- [INFORMATION SHOWN]:
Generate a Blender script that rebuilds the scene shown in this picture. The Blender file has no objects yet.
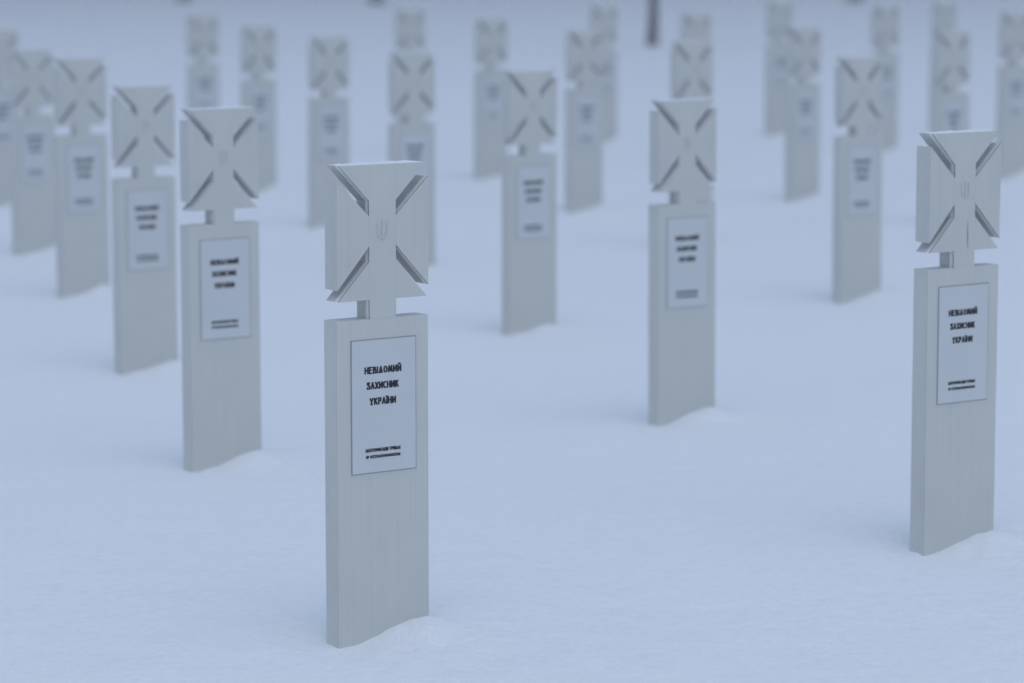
import bpy, bmesh, math, random
import numpy as np
from mathutils import Vector, Matrix

random.seed(7)
SC = bpy.context.scene
COL = SC.collection
R = math.radians

# ------------------------------------------------------------------ camera
F_PX = 3000.0                       # focal length in pixels of a 1024 px wide frame
PITCH = math.atan(395.5 / F_PX)
CAM_H = 1.719
cam = bpy.data.cameras.new('camera')
cam.sensor_width = 36.0
cam.lens = F_PX * 36.0 / 1024.0
cam.clip_start = 0.1
cam.clip_end = 2000.0
cam.dof.use_dof = True
cam.dof.focus_distance = 7.67
cam.dof.aperture_fstop = 2.35
cam.dof.aperture_blades = 9
camo = bpy.data.objects.new('camera', cam)
COL.objects.link(camo)
camo.location = (0, 0, CAM_H)
camo.rotation_euler = (math.pi / 2 - PITCH, 0, 0)
SC.camera = camo
SC.render.resolution_x = 1024
SC.render.resolution_y = 683

# ------------------------------------------------------------------ sky, sun, exposure
SUN_EL, SUN_AZ = R(72), R(165)      # azimuth clockwise from +Y: behind the camera, to the right
W = bpy.data.worlds.new('World')
SC.world = W
W.use_nodes = True
nt = W.node_tree
nt.nodes.clear()
wo = nt.nodes.new('ShaderNodeOutputWorld')
bg = nt.nodes.new('ShaderNodeBackground')
sky = nt.nodes.new('ShaderNodeTexSky')
sky.sky_type = 'NISHITA'
sky.sun_disc = False
sky.sun_elevation = SUN_EL
sky.sun_rotation = SUN_AZ
sky.air_density = 1.0
sky.dust_density = 0.8
sky.ozone_density = 0.4
hs = nt.nodes.new('ShaderNodeHueSaturation')      # cloud cover greys the blue
hs.inputs['Saturation'].default_value = 0.98
nt.links.new(sky.outputs[0], hs.inputs['Color'])
nt.links.new(hs.outputs[0], bg.inputs['Color'])
bg.inputs['Strength'].default_value = 0.14
nt.links.new(bg.outputs[0], wo.inputs['Surface'])

sun = bpy.data.lights.new('sun', 'SUN')
sun.energy = 0.55
sun.angle = R(100)
sun.color = (1.0, 0.97, 0.93)
suno = bpy.data.objects.new('sun', sun)
COL.objects.link(suno)
sd = Vector((math.sin(SUN_AZ) * math.cos(SUN_EL), math.cos(SUN_AZ) * math.cos(SUN_EL), math.sin(SUN_EL)))
suno.rotation_euler = sd.to_track_quat('Z', 'Y').to_euler()

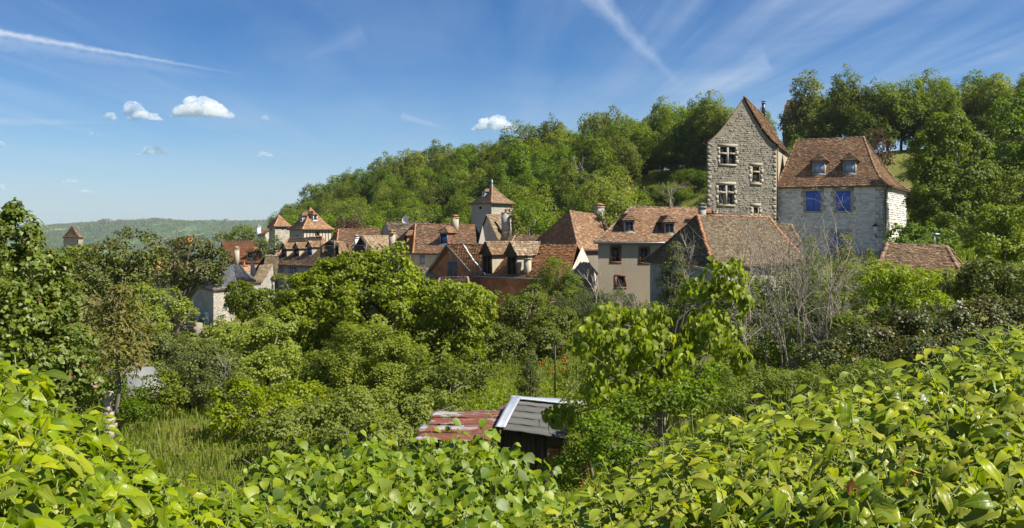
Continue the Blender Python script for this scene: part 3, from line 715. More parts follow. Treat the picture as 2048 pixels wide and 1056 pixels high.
for k in (0, 2):     # stone cross with four lights
    a, b, c, d = H.rects[3][k]; W_ = H.W[3]; mb = MB(); mx = (a + c) / 2; tz = b + (d - b) * 0.62
    W_.box(mb, mx - .07, b, mx + .07, d, -0.2, 0.02); W_.box(mb, a, tz - .07, mx - .07, tz + .07, -0.2, 0.018); W_.box(mb, mx + .07, tz - .07, c, tz + .07, -0.2, 0.018)
    mb.build('stone_mullion', STONE_Q, H.root, H.base)
    for (x0, x1) in ((a, mx - .07), (mx + .07, c)):
        for (z0, z1) in ((b, tz - .07), (tz + .07, d)):
            f = MB()
            e = .05
            for r_ in ((x0, z0, x0 + e, z1), (x1 - e, z0, x1, z1), (x0 + e, z0, x1 - e, z0 + e), (x0 + e, z1 - e, x1 - e, z1)): W_.box(f, *r_, -0.2, -0.14)
            fo = f.build('window_light', BEIGE_P if k == 2 else DARKWOOD, H.root, H.base); g = MB(); W_.box(g, x0 + e, z0 + e, x1 - e, z1 - e, -0.18, -0.17); g.build('pane', GLASS, fo, H.base)
for k in (1, 3):
    a, b, c, d = H.rects[3][k]; W_ = H.W[3]; tz = b + (d - b) * (0.66 if k == 1 else .5); mb = MB(); e = .09
    for r_ in ((a, b, a + e, d), (c - e, b, c, d), (a + e, b, c - e, b + e), (a + e, d - e, c - e, d), (a + e, tz - e * .7, c - e, tz + e * .7)): W_.box(mb, *r_, -0.16, 0.0)
    fo = mb.build('window', BEIGE_P, H.root, H.base)
    for z0, z1 in ((b + e, tz - e * .7), (tz + e * .7, d - e)):
        g = MB(); W_.box(g, a + e, z0, c - e, z1, -0.12, -0.11); g.build('pane', GLASS, fo, H.base)
# corner stones, wall side, downpipe, stove pipe, skylight
for sx in (0, 1):
    z = 0.5; q = 0
    while z < ze - .2:
        h = rng.uniform(.28, .4); w_ = .36 if q % 2 else .22; m_ = MB(); L = H.W[3].L
        x0, x1 = (0, w_) if sx == 0 else (L - w_, L); H.W[3].box(m_, x0 - .01 * (sx == 0), z, x1 + .01 * sx, min(z + h - .012, ze - .05), -0.1, 0.022); m_.build('corner_stone', STONE_TALL, H.root, H.base); z += h; q += 1
mb = MB(); p0 = H.W[0].pt(0.35, 0, 0.09); mb.tube([p0 + UZ * (ze - .25), p0 + UZ * 1.2], 0.055, 6); mb.build('downpipe', BROWNPIPE, H.root, H.base)
q = H.patch_at(0, 1532, 226); mb = MB(); mb.tube([q - UZ * .2, q + UZ * 1.15], 0.15, 10); mb.tube([q + UZ * 1.15, q + UZ * 1.2], 0.19, 10); mb.tube([q + UZ * 1.3, q + UZ * 1.36], [0.24, .2], 10)
mb.build('stove_pipe', m_plain('dark_steel_flue', (0.05, 0.055, 0.07), 0.35, 0.5, 0.6), H.root, H.base)
q = H.patch_at(0, 1577, 268); pn = Vector(H.pat[0].normal()); u_ = H.W[0].u; v_ = pn.cross(u_); mb = MB(); mb.box(q, u_, v_, pn, (-.3, -.5, 0.02), (.3, .5, .1)); sk = mb.build('skylight', ZINC, H.root, H.base)
mb = MB(); mb.box(q, u_, v_, pn, (-.23, -.43, 0.1), (.23, .43, .11)); mb.build('pane', GLASS_L, sk, H.base)

# ---- the whitewashed house with blue shutters
C0, C1, C2 = XY(1551, 80.8), XY(1767, 77.2), XY(1812, 87); C3 = C0 + (C2 - C1)
ze = 4.02
wh_ops = [(1612, 382, 1641, 422), (1672, 382, 1701, 422), (1668, 465, 1697, 505)]
white = House('stone_house', 'pale whitewashed stone house with bright blue shutters and flared tiled roof', 'house', [C0, C1, C2, C3], -3.5, ze,
              P(1592, 280, 84.3), P(1727, 274, 83.6), True, True, MORTAR_W, TILE_RED, 0.3, 0.19, 0.135, 0.62, ops={0: wh_ops},
              stones={0: dict(mat=STONE_WHT, z0=-2.5, pad=0.25, kw=dict(hz=(0.1, 0.2), wz=(0.2, 0.55), proud=(0.0, 0.03))), 1: dict(mat=STONE_WHT, z0=-2.5, kw=dict(proud=(0.0, 0.05)))}, hipmat=HIP_GRY, single=('hip',))
H = white
for k in range(3):
    H.shutters(0, k, BLUE, proud=0.0); quoins(H, 0, k, STONE_QG, 0.30, 0.40, 0.02)
for i, ends in ((0, (1,)), (1, (0,))):
    z = -2.4; q = 0; W_ = H.W[i]
    while z < ze - .3:
        h = rng.uniform(.26, .38); w_ = (.62 if (q + i) % 2 else .36); m_ = MB(); x0, x1 = (W_.L - w_, W_.L + .02) if i == 0 else (-0.0, w_ * .8)
        W_.box(m_, x0, z, x1, z + h - .015, -0.1, 0.016); m_.build('corner_stone', STONE_QG, H.root, H.base); z += h; q += 1
for (px, py) in ((1637, 348), (1700, 348)):
    H.dormer(0, px, py, 0.98, 1.12, rise=0.7, over=0.25, wall=PL_GREY, cheek=PL_GREY, frame=m_plain('grey_window_frame', (0.30, 0.33, 0.36), 0.6), glass=GLASS_L, cols=1, tm=TILE_BRN)
mb = MB(); W_ = H.W[1]; p0 = W_.pt(0.25, 0, 0.10); mb.tube([p0 + UZ * (ze - .2) + W_.n * .2, p0 + UZ * (ze - .55), p0 - UZ * 2.6], 0.055, 6); mb.build('downpipe', BROWNPIPE, H.root, H.base)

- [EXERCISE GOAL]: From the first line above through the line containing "suno.rotation_euler = sd.to_track_quat('Z', 'Y').to_euler()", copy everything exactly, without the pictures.

- [TASK SOLUTION]:
Generate a Blender script that rebuilds the scene shown in this picture. The Blender file has no objects yet.
import bpy, bmesh, math, random
import numpy as np
from mathutils import Vector, Matrix

random.seed(7)
SC = bpy.context.scene
COL = SC.collection
R = math.radians

# ------------------------------------------------------------------ camera
F_PX = 3000.0                       # focal length in pixels of a 1024 px wide frame
PITCH = math.atan(395.5 / F_PX)
CAM_H = 1.719
cam = bpy.data.cameras.new('camera')
cam.sensor_width = 36.0
cam.lens = F_PX * 36.0 / 1024.0
cam.clip_start = 0.1
cam.clip_end = 2000.0
cam.dof.use_dof = True
cam.dof.focus_distance = 7.67
cam.dof.aperture_fstop = 2.35
cam.dof.aperture_blades = 9
camo = bpy.data.objects.new('camera', cam)
COL.objects.link(camo)
camo.location = (0, 0, CAM_H)
camo.rotation_euler = (math.pi / 2 - PITCH, 0, 0)
SC.camera = camo
SC.render.resolution_x = 1024
SC.render.resolution_y = 683

# ------------------------------------------------------------------ sky, sun, exposure
SUN_EL, SUN_AZ = R(72), R(165)      # azimuth clockwise from +Y: behind the camera, to the right
W = bpy.data.worlds.new('World')
SC.world = W
W.use_nodes = True
nt = W.node_tree
nt.nodes.clear()
wo = nt.nodes.new('ShaderNodeOutputWorld')
bg = nt.nodes.new('ShaderNodeBackground')
sky = nt.nodes.new('ShaderNodeTexSky')
sky.sky_type = 'NISHITA'
sky.sun_disc = False
sky.sun_elevation = SUN_EL
sky.sun_rotation = SUN_AZ
sky.air_density = 1.0
sky.dust_density = 0.8
sky.ozone_density = 0.4
hs = nt.nodes.new('ShaderNodeHueSaturation')      # cloud cover greys the blue
hs.inputs['Saturation'].default_value = 0.98
nt.links.new(sky.outputs[0], hs.inputs['Color'])
nt.links.new(hs.outputs[0], bg.inputs['Color'])
bg.inputs['Strength'].default_value = 0.14
nt.links.new(bg.outputs[0], wo.inputs['Surface'])

sun = bpy.data.lights.new('sun', 'SUN')
sun.energy = 0.55
sun.angle = R(100)
sun.color = (1.0, 0.97, 0.93)
suno = bpy.data.objects.new('sun', sun)
COL.objects.link(suno)
sd = Vector((math.sin(SUN_AZ) * math.cos(SUN_EL), math.cos(SUN_AZ) * math.cos(SUN_EL), math.sin(SUN_EL)))
suno.rotation_euler = sd.to_track_quat('Z', 'Y').to_euler()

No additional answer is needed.